Benina Stern ('16, American Studies)

Connection to a place makes the history within it all the more personal.

I have lived in Los Angeles my entire life (before coming to Stanford, of course--I have no idea where I live now). When I learned in one of my high school history classes that six days of civil unrest happened in my city a mere two years before I was born, I sought to figure out how this shaped my experience growing up as an Angeleno, in such a diverse patchwork of a city. I remember my parents driving me around the soccer fields I played on, blocks away from the Federal Building, or the non-freeway route to my uncle’s house in the West Adams district, pointing out which stores were looted and burned. I remember visiting the Walt Disney Concert Hall, which broke ground right after the riots, and understanding for the first time the gains and contradictions of “urban renewal.”

 

"... I sought to figure out how this shaped my experience growing up as an Angeleno, in such a diverse patchwork of a city."

 

Despite the identification of individual landmarks, we still talked about those six days in 1992 in such broad terms: race riots, uprisings, violent altercations—terms that could be used to identify trends of systemic racial discrimination, showing that the events in Los Angeles were not new. However, these words could not capture the diversity of emotions and opinions the people of Los Angeles had.

Years after those car rides, I sit here at Stanford in 2015 listening to a conversation between Anna Deavere Smith and Professor Harry Elam, after watching a screening of Smith’s Twilight: Los Angeles, 1992. One of the hallmarks of Smith’s performance style is that one woman plays all the parts, a notion that carries a multiplicity of implications—she showcases the diversity of voices within a moment of trauma, while creating a unified, and universal, message through its presentation with one body.
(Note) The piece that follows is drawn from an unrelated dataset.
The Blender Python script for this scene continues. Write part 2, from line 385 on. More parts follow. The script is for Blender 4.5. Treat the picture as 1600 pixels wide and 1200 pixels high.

We realize the uniqueness of these stories, and—at the same time—we are allowed the room to form an emotional connection to them and their truths, since it is one voice talking to us.

 

"... [Smith] showcases the diversity of voices within a moment of trauma, while creating a unified, and universal, message through its presentation with one body."

 

The fact that we can see Anna change from character to character gives us enough separation from the art that we can form our own opinions, beyond the broadness of labels. Crafting a theatrical piece around specific narratives provides the necessary nuance to provide active education about history, but her embodiment of them all serves as a lesson in empathy and healing through art.